International Association for Cryptologic Research

International Association
for Cryptologic Research

IACR News item: 13 November 2025

Marshall Ball, Clément Ducros, Saroja Erabelli, Lisa Kohl, Nicolas Resch
ePrint Report ePrint Report
Understanding the minimal computational power needed to realize a pseudorandom function (PRF) is a long-standing question in cryptography. By the Razborov–Smolensky polynomial approximation method, it is known that $AC^0[2]$ cannot support strong pseudorandom functions with subexponential security, since any such function can be distinguished from random with quasipolynomially many samples.

In this work, we initiate the study of low-complexity strong PRFs under a refined framework that separates adversary query complexity from running time, and observe that distinguishing algorithms for $AC^0[2]$ do not apply if the number of queries is below the threshold implied by the Razborov–Smolensky approximation bound.
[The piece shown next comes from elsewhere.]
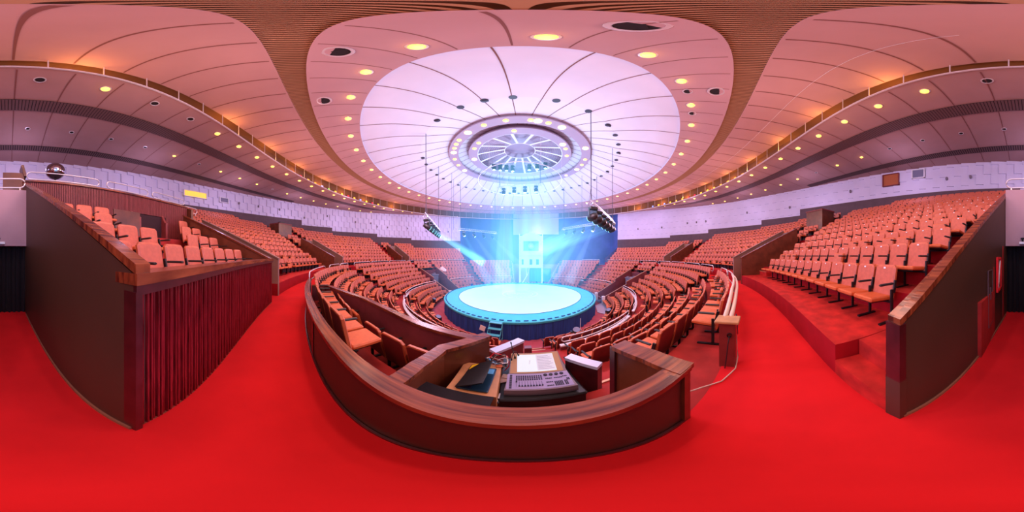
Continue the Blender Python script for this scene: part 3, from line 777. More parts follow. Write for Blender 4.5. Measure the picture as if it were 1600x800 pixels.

We propose the first candidate strong PRF in $AC^0[2]$, which plausibly offers subexponential security against adversaries limited to a fixed quasipolynomial number of queries. We show that our candidate lacks heavy Fourier coefficients, resists a natural class of adaptive attacks, has high rational degree, is non-sparse over $\mathbb{F}_2$ in expectation, and has low correlation with fixed function families.

Finally, we show that if any strong PRF exists in $AC^0[2]$ (or a superclass), then we can construct a universal PRF, i.e., a single, fixed function which is guaranteed to be a strong PRF in the same class.